Por ser Buenos Aires una ciudad tan difícil, pues, al presidente o presidenta Kirchner que de no ocurrir nada imprevisto estará en el poder entre diciembre del 2007 y el mismo mes del 2011, no le convendría del todo que lo gobernara un virtual interventor oficialista, como sería Filmus, que según sus adversarios se limitaría a acatar las órdenes que le envíen desde la Casa Rosada. Tampoco lo beneficiaría verla en manos de un personaje de perfil progre de actitudes ambiguas hacia el Gobierno como Telerman, cuya asociación con Elisa Carrió ha servido para advertirle que en cualquier momento podría perder el apoyo de la centroizquierda moralizadora que se ve concentrada en la Capital. Por lo tanto, no deliran quienes hablan de un pacto secreto entre Kirchner y Macri. Después de todo, ambos son políticos flexibles que están más interesados en construir poder que en las engorrosas cuestiones ideológicas que preocupan a sus respectivos aliados y simpatizantes. Aunque sus intereses son diferentes, esto no quiere decir que sean incompatibles.

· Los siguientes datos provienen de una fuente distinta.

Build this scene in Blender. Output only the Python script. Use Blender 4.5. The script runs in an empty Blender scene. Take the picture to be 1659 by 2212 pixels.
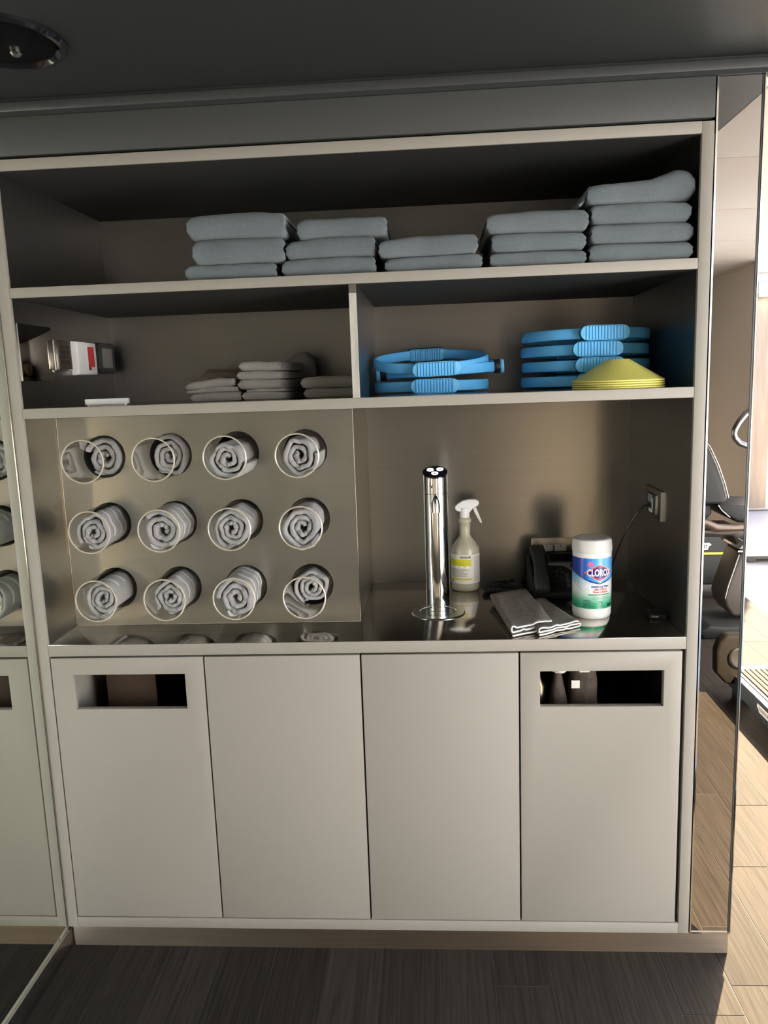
import bpy, bmesh, math, random
from mathutils import Vector, Matrix, noise, Euler
SC = bpy.context.scene
COL = SC.collection
PI = math.pi
rad = math.radians

# ------------------------------------------------------------------ camera
cd = bpy.data.cameras.new('camera'); cam = bpy.data.objects.new('camera', cd); COL.objects.link(cam)
cam.location = (1.0644, -1.9278, 1.5526)
cam.rotation_euler = (rad(80.6066), rad(1.9611), rad(3.4649))
cd.sensor_fit = 'AUTO'; cd.sensor_width = 36; cd.lens = 1685.6 * 36 / 2212
cd.clip_start = 0.02; cd.clip_end = 200
SC.camera = cam
# ------------------------------------------------------------------ sky, sun, exposure
SUN_EL = 34.0; SUN_H = Vector((0.455, 0.890, 0)).normalized()
w = bpy.data.worlds.new('sky'); SC.world = w; w.use_nodes = True
nt = w.node_tree; nt.nodes.clear()
out = nt.nodes.new('ShaderNodeOutputWorld'); bg = nt.nodes.new('ShaderNodeBackground')
sky = nt.nodes.new('ShaderNodeTexSky'); sky.sky_type = 'NISHITA'; sky.sun_disc = False
sky.sun_elevation = rad(SUN_EL); sky.sun_rotation = math.atan2(SUN_H.x, SUN_H.y)
sky.dust_density = 3.0; sky.air_density = 1.0
nt.links.new(sky.outputs[0], bg.inputs[0]); bg.inputs[1].default_value = 0.75
nt.links.new(bg.outputs[0], out.inputs[0])
sd = bpy.data.lights.new('sun', 'SUN'); so = bpy.data.objects.new('sun', sd); COL.objects.link(so)
sd.energy = 36.0; sd.color = (1.0, 0.80, 0.54); sd.angle = rad(0.6)
sdir = Vector((-SUN_H.x*math.cos(rad(SUN_EL)), -SUN_H.y*math.cos(rad(SUN_EL)), -math.sin(rad(SUN_EL))))
so.rotation_euler = sdir.to_track_quat('-Z', 'Y').to_euler(); so.location = (6, 10, 8)
# added fill light set in the side opening to brighten the shelves
al = bpy.data.lights.new('side_fill', 'AREA'); ao = bpy.data.objects.new('side_fill', al); COL.objects.link(ao)
al.shape = 'RECTANGLE'; al.size = 1.8; al.size_y = 1.2; al.energy = 68; al.color = (1.0, 0.97, 0.93)
ao.location = (3.18, -2.30, 0.68); ao.rotation_euler = (rad(90), 0, rad(90))
SC.view_settings.view_transform = 'Standard'; SC.view_settings.look = 'None'
SC.view_settings.exposure = 0.42; SC.view_settings.gamma = 1.0; SC.view_settings.use_curve_mapping = False
SC.cycles.max_bounces = 10; SC.cycles.glossy_bounces = 6; SC.cycles.diffuse_bounces = 4
SC.cycles.transparent_max_bounces = 24; SC.cycles.sample_clamp_indirect = 5.0; SC.cycles.blur_glossy = 0.6
SC.cycles.use_denoising = True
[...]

Con todo, lo que más inquieta a los Kirchner hoy en día no es el largo plazo sino el impacto que tendrán los resultados de las elecciones porteñas en la campaña nacional que está en marcha desde mediados del año pasado. Si Filmus llega segundo y gana en el ballottage, los kirchneristas se entregarían a una orgía de triunfalismo, confiados de que en octubre arrasarían en todos los distritos del país, pero si lo hace Telerman les sería casi imposible compartir con él la victoria luego de haber apostado tanto al ministro, aunque algunos se consolarían diciendo que al menos mostraría que la centroizquierda sigue disfrutando de buena salud en la ciudad más mediática del país. En cambio, de imponerse Macri, tendrían que tratar de hacer pensar que se debió a la excentricidad notoria del electorado porteño que es tan diferente de aquel de otras partes del país que sus caprichos carecen de significado.
No se equivocarían por completo, puesto que con cierta frecuencia la Capital Federal vota a contramano del interior y, de todos modos, el eventual candidato oficialista contaría con el tiempo suficiente como para persuadir a la ciudadanía de que la mejor forma de frustrar el hipotético resurgimiento de la centroderecha consistiría en dar al pingüino o pingüina una rotunda victoria el 28 de octubre, estrategia que funcionaría si la mayoría realmente creyera en el evangelio kirchernista pero que, caso contrario, sólo serviría para dar un barniz ideológico a un triunfo que, de confirmarse, sería fruto menos del entusiasmo popular por el misterioso proyecto K que del temor a que su colapso prematuro inaugurara un nuevo período de anarquía política.